Investors find gaps in climate policies

A new report assessing the climate performance of 274 of the world’s highest-emitting publicly-listed companies finds that almost half (46 per cent) do not adequately consider climate risk in operational decision-making and a quarter (25 per cent) do not report their own emissions at all, undermining a key recommendation of the Taskforce for Climate-related Financial Disclosure (TCFD).

The Transition Pathway Initiative (TPI) State of the Transition report aims to be the definitive gauge for where corporate carbon performance is at on the road to Paris. The study was carried out by the Grantham Research Institute on Climate Change and the Environment at the London School of Economics. It uses FTSE Russell data to analyse leading companies in 14 carbon-intensive sectors such as oil and gas, electric utilities, automobiles, airlines and steel. These sectors account for 41 per cent of global emissions from publicly listed companies worldwide.

TPI is backed by investors with $14tr of assets including pension funds such as CalPERS and Environment Agency Pension Fund, and asset managers such as Legal & General Investment Management, BNP Paribas, Aberdeen Standard and Robeco. This report builds on TPI’s first ‘State of Transition’ report released a year ago.

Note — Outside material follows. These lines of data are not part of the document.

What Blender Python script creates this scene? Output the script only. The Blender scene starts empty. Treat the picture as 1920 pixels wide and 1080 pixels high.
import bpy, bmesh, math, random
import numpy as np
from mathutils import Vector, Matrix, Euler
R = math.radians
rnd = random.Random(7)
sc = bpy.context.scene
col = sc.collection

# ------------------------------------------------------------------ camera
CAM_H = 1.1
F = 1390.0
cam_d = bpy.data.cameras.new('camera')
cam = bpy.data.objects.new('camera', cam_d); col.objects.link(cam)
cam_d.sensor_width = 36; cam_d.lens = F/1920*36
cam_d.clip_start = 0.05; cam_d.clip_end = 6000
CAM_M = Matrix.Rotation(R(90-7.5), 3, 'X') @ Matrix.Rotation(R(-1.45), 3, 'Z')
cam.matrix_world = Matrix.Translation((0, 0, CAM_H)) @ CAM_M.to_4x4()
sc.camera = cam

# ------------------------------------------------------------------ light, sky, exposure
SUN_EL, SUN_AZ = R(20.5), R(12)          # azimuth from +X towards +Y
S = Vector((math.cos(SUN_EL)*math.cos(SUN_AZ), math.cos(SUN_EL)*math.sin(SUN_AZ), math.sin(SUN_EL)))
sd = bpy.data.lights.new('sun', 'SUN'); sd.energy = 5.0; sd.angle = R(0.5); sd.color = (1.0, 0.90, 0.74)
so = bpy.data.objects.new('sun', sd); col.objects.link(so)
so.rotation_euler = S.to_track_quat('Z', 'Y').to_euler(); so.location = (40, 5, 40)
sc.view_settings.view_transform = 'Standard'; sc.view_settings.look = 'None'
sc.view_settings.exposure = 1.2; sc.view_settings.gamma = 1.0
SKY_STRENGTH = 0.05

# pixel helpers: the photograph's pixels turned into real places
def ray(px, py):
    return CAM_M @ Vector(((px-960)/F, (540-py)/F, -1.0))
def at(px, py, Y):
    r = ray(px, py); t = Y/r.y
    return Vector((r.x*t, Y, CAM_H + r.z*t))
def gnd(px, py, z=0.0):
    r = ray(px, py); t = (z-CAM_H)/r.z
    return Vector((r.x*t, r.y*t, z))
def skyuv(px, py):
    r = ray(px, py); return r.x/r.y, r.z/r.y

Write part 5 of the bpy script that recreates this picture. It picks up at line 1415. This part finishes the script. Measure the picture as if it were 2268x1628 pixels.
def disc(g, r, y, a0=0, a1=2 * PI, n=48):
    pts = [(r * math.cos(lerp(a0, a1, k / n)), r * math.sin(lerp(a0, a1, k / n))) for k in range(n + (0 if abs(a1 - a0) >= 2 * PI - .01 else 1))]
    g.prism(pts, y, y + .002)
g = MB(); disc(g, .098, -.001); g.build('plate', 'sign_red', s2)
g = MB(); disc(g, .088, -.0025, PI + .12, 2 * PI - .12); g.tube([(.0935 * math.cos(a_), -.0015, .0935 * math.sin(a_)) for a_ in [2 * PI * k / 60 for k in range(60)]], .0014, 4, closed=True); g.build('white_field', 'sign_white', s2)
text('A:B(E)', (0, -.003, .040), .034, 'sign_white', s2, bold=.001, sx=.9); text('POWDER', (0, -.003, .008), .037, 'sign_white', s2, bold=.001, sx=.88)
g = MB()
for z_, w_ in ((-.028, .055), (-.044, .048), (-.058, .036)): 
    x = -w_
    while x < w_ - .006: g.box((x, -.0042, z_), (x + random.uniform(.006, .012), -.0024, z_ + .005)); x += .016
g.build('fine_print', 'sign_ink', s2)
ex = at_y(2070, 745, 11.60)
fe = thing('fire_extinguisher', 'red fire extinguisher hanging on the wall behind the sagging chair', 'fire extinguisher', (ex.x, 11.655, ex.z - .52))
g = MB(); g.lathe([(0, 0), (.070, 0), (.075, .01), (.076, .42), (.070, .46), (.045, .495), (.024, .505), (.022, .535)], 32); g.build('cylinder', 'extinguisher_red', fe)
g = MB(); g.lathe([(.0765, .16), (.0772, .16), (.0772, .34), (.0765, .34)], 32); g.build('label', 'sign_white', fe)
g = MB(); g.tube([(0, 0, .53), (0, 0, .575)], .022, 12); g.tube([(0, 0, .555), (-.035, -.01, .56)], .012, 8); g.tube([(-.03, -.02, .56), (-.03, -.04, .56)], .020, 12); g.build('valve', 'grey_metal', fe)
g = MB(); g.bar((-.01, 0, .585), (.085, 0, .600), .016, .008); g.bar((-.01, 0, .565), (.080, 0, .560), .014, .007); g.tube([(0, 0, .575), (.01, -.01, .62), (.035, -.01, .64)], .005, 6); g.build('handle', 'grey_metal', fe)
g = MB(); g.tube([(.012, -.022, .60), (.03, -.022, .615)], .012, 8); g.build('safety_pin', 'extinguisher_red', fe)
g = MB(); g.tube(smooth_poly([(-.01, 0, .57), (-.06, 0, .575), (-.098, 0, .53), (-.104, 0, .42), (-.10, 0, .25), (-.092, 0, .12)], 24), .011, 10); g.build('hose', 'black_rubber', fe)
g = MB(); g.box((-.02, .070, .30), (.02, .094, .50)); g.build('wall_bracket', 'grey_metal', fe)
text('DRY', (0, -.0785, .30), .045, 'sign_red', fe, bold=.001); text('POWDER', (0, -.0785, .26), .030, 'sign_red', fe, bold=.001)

Meryam Omi, head of sustainability and responsible investment strategy, Legal & General Investment Management, said: "All sectors must play a role in meeting the climate challenge. TPI’s new report shows clearly that progress is being made, but also that significant gaps remain between the leaders and laggards in each sector. The climate emergency requires a consistent investor voice - we will continue to work alongside TPI partners to push companies to adopt sustainable business models."